> Your instructions
Transcribe every line of the listing below without any deviation.

> Source material
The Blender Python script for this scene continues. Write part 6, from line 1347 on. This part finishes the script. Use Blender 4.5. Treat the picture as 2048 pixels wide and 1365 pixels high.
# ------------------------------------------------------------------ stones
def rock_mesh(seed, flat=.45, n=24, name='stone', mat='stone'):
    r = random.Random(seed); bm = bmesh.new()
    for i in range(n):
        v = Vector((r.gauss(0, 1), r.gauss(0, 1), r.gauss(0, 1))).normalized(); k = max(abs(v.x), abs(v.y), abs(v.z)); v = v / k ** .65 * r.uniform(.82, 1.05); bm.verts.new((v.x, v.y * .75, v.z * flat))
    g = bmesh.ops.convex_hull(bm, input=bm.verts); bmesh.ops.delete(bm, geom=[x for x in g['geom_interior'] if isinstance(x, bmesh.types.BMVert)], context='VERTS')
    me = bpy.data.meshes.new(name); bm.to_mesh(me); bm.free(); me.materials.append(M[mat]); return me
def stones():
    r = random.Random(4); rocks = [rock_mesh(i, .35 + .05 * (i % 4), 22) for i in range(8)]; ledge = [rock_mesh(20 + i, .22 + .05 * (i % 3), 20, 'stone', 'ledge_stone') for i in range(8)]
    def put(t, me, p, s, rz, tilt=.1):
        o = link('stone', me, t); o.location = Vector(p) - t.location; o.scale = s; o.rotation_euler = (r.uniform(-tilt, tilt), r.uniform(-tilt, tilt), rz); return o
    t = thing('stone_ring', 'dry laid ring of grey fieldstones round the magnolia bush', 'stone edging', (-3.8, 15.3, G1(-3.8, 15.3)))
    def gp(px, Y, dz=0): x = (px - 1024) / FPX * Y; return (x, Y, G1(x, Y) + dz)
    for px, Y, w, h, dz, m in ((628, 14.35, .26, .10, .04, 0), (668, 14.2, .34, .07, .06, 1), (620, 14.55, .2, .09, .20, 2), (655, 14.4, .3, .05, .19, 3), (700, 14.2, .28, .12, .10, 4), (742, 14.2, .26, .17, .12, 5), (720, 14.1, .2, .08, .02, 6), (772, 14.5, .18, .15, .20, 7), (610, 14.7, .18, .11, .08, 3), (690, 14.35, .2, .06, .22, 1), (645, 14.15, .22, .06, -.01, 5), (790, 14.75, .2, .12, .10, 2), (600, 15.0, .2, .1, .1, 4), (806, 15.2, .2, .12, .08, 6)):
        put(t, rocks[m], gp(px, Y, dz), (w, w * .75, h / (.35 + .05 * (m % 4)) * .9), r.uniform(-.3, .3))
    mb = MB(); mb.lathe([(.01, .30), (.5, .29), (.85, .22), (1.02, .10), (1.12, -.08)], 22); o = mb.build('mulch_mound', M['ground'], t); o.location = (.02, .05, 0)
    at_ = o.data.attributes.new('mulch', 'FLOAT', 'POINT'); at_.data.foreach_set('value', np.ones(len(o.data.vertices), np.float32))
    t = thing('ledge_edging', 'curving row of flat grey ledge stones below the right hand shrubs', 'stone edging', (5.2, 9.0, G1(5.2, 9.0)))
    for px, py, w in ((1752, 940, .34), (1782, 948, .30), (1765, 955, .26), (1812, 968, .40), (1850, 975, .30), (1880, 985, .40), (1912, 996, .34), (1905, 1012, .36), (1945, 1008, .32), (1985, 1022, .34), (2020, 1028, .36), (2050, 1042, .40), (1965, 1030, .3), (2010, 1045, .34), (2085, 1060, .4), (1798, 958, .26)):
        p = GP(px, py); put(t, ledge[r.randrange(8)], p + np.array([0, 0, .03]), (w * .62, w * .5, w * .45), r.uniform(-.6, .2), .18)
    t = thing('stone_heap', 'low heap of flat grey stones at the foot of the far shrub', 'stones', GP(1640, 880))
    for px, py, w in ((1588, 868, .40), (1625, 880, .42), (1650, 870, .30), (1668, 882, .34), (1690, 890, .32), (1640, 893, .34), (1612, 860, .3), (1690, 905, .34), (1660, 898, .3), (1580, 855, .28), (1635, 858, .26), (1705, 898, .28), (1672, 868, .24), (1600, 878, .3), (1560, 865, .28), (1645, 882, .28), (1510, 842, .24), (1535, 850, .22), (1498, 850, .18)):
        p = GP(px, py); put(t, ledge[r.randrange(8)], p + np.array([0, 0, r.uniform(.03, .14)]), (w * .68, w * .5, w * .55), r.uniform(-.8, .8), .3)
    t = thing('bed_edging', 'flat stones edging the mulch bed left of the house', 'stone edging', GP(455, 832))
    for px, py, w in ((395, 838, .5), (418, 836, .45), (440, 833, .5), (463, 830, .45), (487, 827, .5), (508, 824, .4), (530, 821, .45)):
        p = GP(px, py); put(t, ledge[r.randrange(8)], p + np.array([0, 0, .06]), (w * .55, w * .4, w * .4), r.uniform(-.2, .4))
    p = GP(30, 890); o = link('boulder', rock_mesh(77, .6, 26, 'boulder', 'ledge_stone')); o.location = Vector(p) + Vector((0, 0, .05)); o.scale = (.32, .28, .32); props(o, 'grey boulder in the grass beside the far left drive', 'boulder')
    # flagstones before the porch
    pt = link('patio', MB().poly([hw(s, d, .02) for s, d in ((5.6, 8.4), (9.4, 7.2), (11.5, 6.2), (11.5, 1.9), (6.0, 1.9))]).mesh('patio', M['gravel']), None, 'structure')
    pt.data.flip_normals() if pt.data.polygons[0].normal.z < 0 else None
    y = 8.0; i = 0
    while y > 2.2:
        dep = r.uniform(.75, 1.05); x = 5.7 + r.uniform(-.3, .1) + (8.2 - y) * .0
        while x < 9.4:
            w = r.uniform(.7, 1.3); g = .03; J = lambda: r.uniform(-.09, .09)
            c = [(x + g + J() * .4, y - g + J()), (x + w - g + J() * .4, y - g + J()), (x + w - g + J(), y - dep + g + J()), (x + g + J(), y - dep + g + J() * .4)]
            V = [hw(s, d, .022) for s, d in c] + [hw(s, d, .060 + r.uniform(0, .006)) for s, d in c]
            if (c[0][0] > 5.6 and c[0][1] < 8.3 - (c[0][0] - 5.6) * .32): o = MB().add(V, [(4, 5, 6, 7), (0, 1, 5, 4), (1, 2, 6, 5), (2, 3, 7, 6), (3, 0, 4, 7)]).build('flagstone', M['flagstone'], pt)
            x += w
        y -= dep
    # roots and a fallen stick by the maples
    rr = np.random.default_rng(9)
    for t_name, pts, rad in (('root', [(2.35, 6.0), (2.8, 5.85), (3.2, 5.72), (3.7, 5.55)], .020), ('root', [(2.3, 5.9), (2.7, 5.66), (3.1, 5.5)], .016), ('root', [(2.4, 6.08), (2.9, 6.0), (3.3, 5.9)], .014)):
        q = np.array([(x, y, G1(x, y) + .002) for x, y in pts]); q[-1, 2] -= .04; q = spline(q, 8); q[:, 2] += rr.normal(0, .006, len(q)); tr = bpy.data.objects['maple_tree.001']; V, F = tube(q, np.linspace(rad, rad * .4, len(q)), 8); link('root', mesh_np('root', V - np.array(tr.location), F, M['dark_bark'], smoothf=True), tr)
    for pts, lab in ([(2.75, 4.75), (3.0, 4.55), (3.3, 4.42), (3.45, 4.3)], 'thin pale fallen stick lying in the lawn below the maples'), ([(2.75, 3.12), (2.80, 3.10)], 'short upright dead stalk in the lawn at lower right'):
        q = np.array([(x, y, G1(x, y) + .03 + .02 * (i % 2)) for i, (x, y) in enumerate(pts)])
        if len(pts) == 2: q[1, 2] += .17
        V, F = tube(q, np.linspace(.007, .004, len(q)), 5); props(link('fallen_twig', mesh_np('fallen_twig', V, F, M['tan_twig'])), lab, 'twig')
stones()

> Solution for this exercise
The Blender Python script for this scene continues. Write part 6, from line 1347 on. This part finishes the script. Use Blender 4.5. Treat the picture as 2048 pixels wide and 1365 pixels high.
# ------------------------------------------------------------------ stones
def rock_mesh(seed, flat=.45, n=24, name='stone', mat='stone'):
    r = random.Random(seed); bm = bmesh.new()
    for i in range(n):
        v = Vector((r.gauss(0, 1), r.gauss(0, 1), r.gauss(0, 1))).normalized(); k = max(abs(v.x), abs(v.y), abs(v.z)); v = v / k ** .65 * r.uniform(.82, 1.05); bm.verts.new((v.x, v.y * .75, v.z * flat))
    g = bmesh.ops.convex_hull(bm, input=bm.verts); bmesh.ops.delete(bm, geom=[x for x in g['geom_interior'] if isinstance(x, bmesh.types.BMVert)], context='VERTS')
    me = bpy.data.meshes.new(name); bm.to_mesh(me); bm.free(); me.materials.append(M[mat]); return me
def stones():
    r = random.Random(4); rocks = [rock_mesh(i, .35 + .05 * (i % 4), 22) for i in range(8)]; ledge = [rock_mesh(20 + i, .22 + .05 * (i % 3), 20, 'stone', 'ledge_stone') for i in range(8)]
    def put(t, me, p, s, rz, tilt=.1):
        o = link('stone', me, t); o.location = Vector(p) - t.location; o.scale = s; o.rotation_euler = (r.uniform(-tilt, tilt), r.uniform(-tilt, tilt), rz); return o
    t = thing('stone_ring', 'dry laid ring of grey fieldstones round the magnolia bush', 'stone edging', (-3.8, 15.3, G1(-3.8, 15.3)))
    def gp(px, Y, dz=0): x = (px - 1024) / FPX * Y; return (x, Y, G1(x, Y) + dz)
    for px, Y, w, h, dz, m in ((628, 14.35, .26, .10, .04, 0), (668, 14.2, .34, .07, .06, 1), (620, 14.55, .2, .09, .20, 2), (655, 14.4, .3, .05, .19, 3), (700, 14.2, .28, .12, .10, 4), (742, 14.2, .26, .17, .12, 5), (720, 14.1, .2, .08, .02, 6), (772, 14.5, .18, .15, .20, 7), (610, 14.7, .18, .11, .08, 3), (690, 14.35, .2, .06, .22, 1), (645, 14.15, .22, .06, -.01, 5), (790, 14.75, .2, .12, .10, 2), (600, 15.0, .2, .1, .1, 4), (806, 15.2, .2, .12, .08, 6)):
        put(t, rocks[m], gp(px, Y, dz), (w, w * .75, h / (.35 + .05 * (m % 4)) * .9), r.uniform(-.3, .3))
    mb = MB(); mb.lathe([(.01, .30), (.5, .29), (.85, .22), (1.02, .10), (1.12, -.08)], 22); o = mb.build('mulch_mound', M['ground'], t); o.location = (.02, .05, 0)
    at_ = o.data.attributes.new('mulch', 'FLOAT', 'POINT'); at_.data.foreach_set('value', np.ones(len(o.data.vertices), np.float32))
    t = thing('ledge_edging', 'curving row of flat grey ledge stones below the right hand shrubs', 'stone edging', (5.2, 9.0, G1(5.2, 9.0)))
    for px, py, w in ((1752, 940, .34), (1782, 948, .30), (1765, 955, .26), (1812, 968, .40), (1850, 975, .30), (1880, 985, .40), (1912, 996, .34), (1905, 1012, .36), (1945, 1008, .32), (1985, 1022, .34), (2020, 1028, .36), (2050, 1042, .40), (1965, 1030, .3), (2010, 1045, .34), (2085, 1060, .4), (1798, 958, .26)):
        p = GP(px, py); put(t, ledge[r.randrange(8)], p + np.array([0, 0, .03]), (w * .62, w * .5, w * .45), r.uniform(-.6, .2), .18)
    t = thing('stone_heap', 'low heap of flat grey stones at the foot of the far shrub', 'stones', GP(1640, 880))
    for px, py, w in ((1588, 868, .40), (1625, 880, .42), (1650, 870, .30), (1668, 882, .34), (1690, 890, .32), (1640, 893, .34), (1612, 860, .3), (1690, 905, .34), (1660, 898, .3), (1580, 855, .28), (1635, 858, .26), (1705, 898, .28), (1672, 868, .24), (1600, 878, .3), (1560, 865, .28), (1645, 882, .28), (1510, 842, .24), (1535, 850, .22), (1498, 850, .18)):
        p = GP(px, py); put(t, ledge[r.randrange(8)], p + np.array([0, 0, r.uniform(.03, .14)]), (w * .68, w * .5, w * .55), r.uniform(-.8, .8), .3)
    t = thing('bed_edging', 'flat stones edging the mulch bed left of the house', 'stone edging', GP(455, 832))
    for px, py, w in ((395, 838, .5), (418, 836, .45), (440, 833, .5), (463, 830, .45), (487, 827, .5), (508, 824, .4), (530, 821, .45)):
        p = GP(px, py); put(t, ledge[r.randrange(8)], p + np.array([0, 0, .06]), (w * .55, w * .4, w * .4), r.uniform(-.2, .4))
    p = GP(30, 890); o = link('boulder', rock_mesh(77, .6, 26, 'boulder', 'ledge_stone')); o.location = Vector(p) + Vector((0, 0, .05)); o.scale = (.32, .28, .32); props(o, 'grey boulder in the grass beside the far left drive', 'boulder')
    # flagstones before the porch
    pt = link('patio', MB().poly([hw(s, d, .02) for s, d in ((5.6, 8.4), (9.4, 7.2), (11.5, 6.2), (11.5, 1.9), (6.0, 1.9))]).mesh('patio', M['gravel']), None, 'structure')
    pt.data.flip_normals() if pt.data.polygons[0].normal.z < 0 else None
    y = 8.0; i = 0
    while y > 2.2:
        dep = r.uniform(.75, 1.05); x = 5.7 + r.uniform(-.3, .1) + (8.2 - y) * .0
        while x < 9.4:
            w = r.uniform(.7, 1.3); g = .03; J = lambda: r.uniform(-.09, .09)
            c = [(x + g + J() * .4, y - g + J()), (x + w - g + J() * .4, y - g + J()), (x + w - g + J(), y - dep + g + J()), (x + g + J(), y - dep + g + J() * .4)]
            V = [hw(s, d, .022) for s, d in c] + [hw(s, d, .060 + r.uniform(0, .006)) for s, d in c]
            if (c[0][0] > 5.6 and c[0][1] < 8.3 - (c[0][0] - 5.6) * .32): o = MB().add(V, [(4, 5, 6, 7), (0, 1, 5, 4), (1, 2, 6, 5), (2, 3, 7, 6), (3, 0, 4, 7)]).build('flagstone', M['flagstone'], pt)
            x += w
        y -= dep
    # roots and a fallen stick by the maples
    rr = np.random.default_rng(9)
    for t_name, pts, rad in (('root', [(2.35, 6.0), (2.8, 5.85), (3.2, 5.72), (3.7, 5.55)], .020), ('root', [(2.3, 5.9), (2.7, 5.66), (3.1, 5.5)], .016), ('root', [(2.4, 6.08), (2.9, 6.0), (3.3, 5.9)], .014)):
        q = np.array([(x, y, G1(x, y) + .002) for x, y in pts]); q[-1, 2] -= .04; q = spline(q, 8); q[:, 2] += rr.normal(0, .006, len(q)); tr = bpy.data.objects['maple_tree.001']; V, F = tube(q, np.linspace(rad, rad * .4, len(q)), 8); link('root', mesh_np('root', V - np.array(tr.location), F, M['dark_bark'], smoothf=True), tr)
    for pts, lab in ([(2.75, 4.75), (3.0, 4.55), (3.3, 4.42), (3.45, 4.3)], 'thin pale fallen stick lying in the lawn below the maples'), ([(2.75, 3.12), (2.80, 3.10)], 'short upright dead stalk in the lawn at lower right'):
        q = np.array([(x, y, G1(x, y) + .03 + .02 * (i % 2)) for i, (x, y) in enumerate(pts)])
        if len(pts) == 2: q[1, 2] += .17
        V, F = tube(q, np.linspace(.007, .004, len(q)), 5); props(link('fallen_twig', mesh_np('fallen_twig', V, F, M['tan_twig'])), lab, 'twig')
stones()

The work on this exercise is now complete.